A team that having lost two of its four home games, according to head coach Steve Kerr, lacks intensity, lacks focus — and certainly lacks the ability to throw a pass when and where it’s supposed to be thrown.

"At some point,” said Kerr, “the ball has to matter. The game has to matter enough for us to win. We must be leading the league in turnovers.”

Sure, it’s just one game out of 80. Sure, there’s another Monday night in Los Angeles against the Clippers, who Friday night were beaten by the Pistons, their first loss of the season. Sure it’s only October, and no one is supposed to care until May — or at the least, April.
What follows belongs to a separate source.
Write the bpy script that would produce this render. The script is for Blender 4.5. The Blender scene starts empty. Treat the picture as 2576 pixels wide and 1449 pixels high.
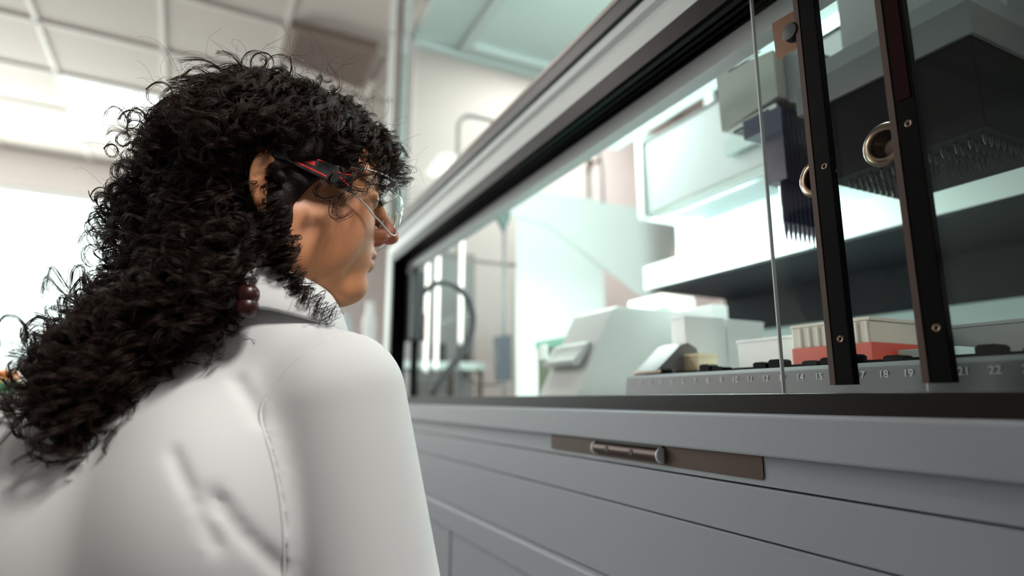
import bpy, bmesh, math, random
import numpy as np
from mathutils import Vector, Matrix
random.seed(7); rng=np.random.default_rng(7)
SC=bpy.context.scene; COL=SC.collection
ZC=1.28                                   # eye height of the camera above the floor
# ---------------------------------------------------------------- camera, world, light, exposure
FPX=1487.; TH=math.radians(10.62); PS=math.radians(26.06)
cam_d=bpy.data.cameras.new('camera'); cam=bpy.data.objects.new('camera',cam_d); COL.objects.link(cam)
cam_d.sensor_width=36; cam_d.lens=36*FPX/2576; cam_d.clip_start=.02
cam.location=(0,0,ZC); cam.rotation_euler=(math.pi/2+TH,0,-PS)
cam_d.dof.use_dof=True; cam_d.dof.focus_distance=.60; cam_d.dof.aperture_fstop=2.0
SC.camera=cam
SC.view_settings.view_transform='Standard'; SC.view_settings.look='None'
SC.view_settings.gamma=1; SC.view_settings.use_curve_mapping=False
SC.view_settings.exposure=0.0
w=bpy.data.worlds.new('world'); SC.world=w; w.use_nodes=True
w.node_tree.nodes['Background'].inputs[0].default_value=(.9,1,.97,1)
w.node_tree.nodes['Background'].inputs[1].default_value=2.2
RA=math.radians(2.6)                      # the room stands 2.6 degrees off the machine
def rm(x,y,z=0): return Vector((x*math.cos(RA)-y*math.sin(RA), x*math.sin(RA)+y*math.cos(RA), z))
def area(name,loc,rot,sx,sy,power,col=(1,1,1)):
    l=bpy.data.lights.new(name,'AREA'); l.shape='RECTANGLE'; l.size=sx; l.size_y=sy; l.energy=power; l.color=col
    o=bpy.data.objects.new(name,l); COL.objects.link(o); o.location=(loc[0],loc[1],loc[2]+ZC); o.rotation_euler=rot
    return o
# daylight through the far window
area('window_daylight',rm(-1.75,6.1,.93),(math.radians(90),0,math.radians(180)+RA),2.6,1.7,150,(.93,1,.98))
# ---------------------------------------------------------------- maths helpers (metres, z measured from eye height)
def ray(px,py):
    x=(px-1288)/FPX; u=-(py-724.5)/FPX
    q=math.cos(TH)-u*math.sin(TH); z=math.sin(TH)+u*math.cos(TH)
    return (x*math.cos(PS)+q*math.sin(PS), -x*math.sin(PS)+q*math.cos(PS), z)
def on(ax,v,px,py):                        # point seen at a pixel on the plane x=v, y=v or z=v
    d=ray(px,py); t=v/d['XYZ'.index(ax)]; return Vector([t*c for c in d])
def at(px,py,t):                           # point seen at a pixel at depth t
    d=ray(px,py); n=d[0]*math.sin(PS)*math.cos(TH)+d[1]*math.cos(PS)*math.cos(TH)+d[2]*math.sin(TH)
    return Vector([c*t/n for c in d])
# ---------------------------------------------------------------- materials
MT={}
def mat(name,col,rough=.5,metal=0,bump=0,bscale=300,spec=.5,emit=0,sss=0,var=0,vscale=3,coat=0):
    if name in MT: return MT[name]
    m=bpy.data.materials.new(name); m.use_nodes=True; nt=m.node_tree; b=nt.nodes['Principled BSDF']
    b.inputs['Base Color'].default_value=(*col,1); b.inputs['Roughness'].default_value=rough
    b.inputs['Metallic'].default_value=metal; b.inputs['Specular IOR Level'].default_value=spec
    b.inputs['Coat Weight'].default_value=coat
    if emit: b.inputs['Emission Color'].default_value=(*col,1); b.inputs['Emission Strength'].default_value=emit
    if sss:
        b.inputs['Subsurface Weight'].default_value=sss; b.inputs['Subsurface Radius'].default_value=(1,.35,.2); b.inputs['Subsurface Scale'].default_value=.006
    tc=nt.nodes.new('ShaderNodeTexCoord')
    if bump:
        n=nt.nodes.new('ShaderNodeTexNoise'); n.inputs['Scale'].default_value=bscale; n.inputs['Detail'].default_value=3
        bp=nt.nodes.new('ShaderNodeBump'); bp.inputs['Strength'].default_value=bump; bp.inputs['Distance'].default_value=.002
        nt.links.new(tc.outputs['Object'],n.inputs['Vector']); nt.links.new(n.outputs['Fac'],bp.inputs['Height']); nt.links.new(bp.outputs['Normal'],b.inputs['Normal'])
    if var:
        n=nt.nodes.new('ShaderNodeTexNoise'); n.inputs['Scale'].default_value=vscale; n.inputs['Detail'].default_value=4
        mx=nt.nodes.new('ShaderNodeMixRGB'); mx.inputs[1].default_value=(*[c*(1-var) for c in col],1); mx.inputs[2].default_value=(*[min(1,c*(1+var)) for c in col],1)
        nt.links.new(tc.outputs['Object'],n.inputs['Vector']); nt.links.new(n.outputs['Fac'],mx.inputs[0]); nt.links.new(mx.outputs[0],b.inputs['Base Color'])
    MT[name]=m; return m
def glass(name,tint=(.93,.98,.96),refl=1.45,rough=.02):
    m=bpy.data.materials.new(name); m.use_nodes=True; nt=m.node_tree; nt.nodes.clear()
    o=nt.nodes.new('ShaderNodeOutputMaterial'); t=nt.nodes.new('ShaderNodeBsdfTransparent'); g=nt.nodes.new('ShaderNodeBsdfGlossy')
    f=nt.nodes.new('ShaderNodeFresnel'); x=nt.nodes.new('ShaderNodeMixShader')
    t.inputs[0].default_value=(*tint,1); g.inputs[1].default_value=rough; f.inputs[0].default_value=refl
    gm=nt.nodes.new('ShaderNodeNewGeometry'); iv=nt.nodes.new('ShaderNodeMath'); iv.operation='SUBTRACT'; iv.inputs[0].default_value=1
    ml=nt.nodes.new('ShaderNodeMath'); ml.operation='MULTIPLY'; nt.links.new(gm.outputs['Backfacing'],iv.inputs[1])
    nt.links.new(f.outputs[0],ml.inputs[0]); nt.links.new(iv.outputs[0],ml.inputs[1])
    nt.links.new(ml.outputs[0],x.inputs[0]); nt.links.new(t.outputs[0],x.inputs[1]); nt.links.new(g.outputs[0],x.inputs[2]); nt.links.new(x.outputs[0],o.inputs[0])
    MT[name]=m; return m
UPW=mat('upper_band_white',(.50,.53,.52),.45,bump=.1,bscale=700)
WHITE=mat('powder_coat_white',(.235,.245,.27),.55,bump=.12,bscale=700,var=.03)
WHITE2=mat('powder_coat_inner',(.62,.66,.65),.5)
BLACK=mat('black_anodised',(.002,.0018,.0018),.42,bump=.03,bscale=200,spec=.04)
BROWN=mat('bronze_rail',(.0075,.0042,.0038),.42,bump=.05,bscale=260,var=.15,vscale=40,spec=.12)
BRONZE=mat('bronze_metal',(.17,.105,.075),.25,metal=.9)
RUBBER=mat('black_rubber',(.015,.012,.013),.45)
CHROME=mat('warm_nickel',(.15,.105,.08),.22,metal=1)
DKGREY=mat('dark_grey_plastic',(.0035,.0035,.004),.6,spec=.08)
BLK=mat('black_plastic',(.010,.010,.012),.4)
MIDGREY=mat('mid_grey_paint',(.27,.275,.285),.5)
MODGREY=mat('module_grey',(.33,.335,.32),.55)
PALE=mat('pale_beige',(.40,.40,.36),.55)
WPLA=mat('white_plastic',(.82,.86,.84),.4)
CREAM=mat('cream_plastic',(.80,.70,.47),.5)
REDM=mat('red_plastic',(.75,.12,.08),.4)
INDIGO=mat('indigo_plastic',(.015,.012,.045),.25,coat=.4)
COAT=mat('white_cotton',(.70,.705,.70),.8,bump=.05,bscale=1500,spec=.25)
HAIRM=mat('hair_mass',(.010,.0055,.004),.6,bump=.6,bscale=260,spec=.2)
GL=glass('clear_acrylic',(.96,.985,.975),1.2); GLUP=glass('hood_glass',(.965,.98,.975),1.10,.05); GLE=glass('acrylic_edge',(.45,.5,.49),1.5,.2)
LENSM=glass('lens_clear',(.90,.93,.92),2.1,.04)
REDP=mat('signal_red',(.80,.02,.015),.4)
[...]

But trends develop. Suddenly the team that was said to be unbeatable becomes very beatable. And maybe there’s an injury to one of the stars. And maybe the other team on the court begins to hit virtually every shot, as the Pistons did in the fourth quarter, when Detroit shot 63 percent.

“This has to do with a complete lack of focus and fundamentals,” said Kerr. The NBA champs, the team that dropped only one of 16 playoff games, unfocused, lacking fundamentals? How can that be?

“We are throwing the ball all over the place,” said Kerr. “Even some passes just hitting guys in the shoes ... I didn’t feel like most of the turnovers were because of their pressure. It just felt like more of them were just us throwing the ball around.”

It was a tough Sunday for the Bay. The Raiders lost. The 49ers lost. Then, at home, stunningly, the Warriors lost. Blowing a big lead.

“We finally started caring with six minutes,” said Kerr, “when we were threatened. We immediately cut it to three. But the right team won. Karma was in the right place tonight.”

Unlike many of the Warriors players trying to receive a pass.

“I think we care,” said Durant. “We’re just trying to squeeze the basketball into places that are not there. We care about the game. It’s the small details.”

That have become big mistakes. “They did a great job of converting our turnovers,” said Durant. “They made shots when they needed them.”

That happens more often than not in the NBA. These guys are the best in the world. Avery Bradley made 8 of 13 for the Pistons, scored 23 points. Reggie Jackson made 8 of 12, scored 22 points.

Detroit out-Warriored the Warriors, hitting on 12 of 27 3-pointers, while the Dubs were 10 of 27.

The fans who usually have that rolling chant, “War-rrr-iors,” instead were begging “Let’s go Warriors.“ First they were pleading and then, too quickly, the game was over and they were leaving.

"We won a championship on this floor,” Durant reminded. “There so much the crowd gives us. They were ready to explode. We didn’t take advantage of it.”

You might say they threw away the chance, just like they did the basketball.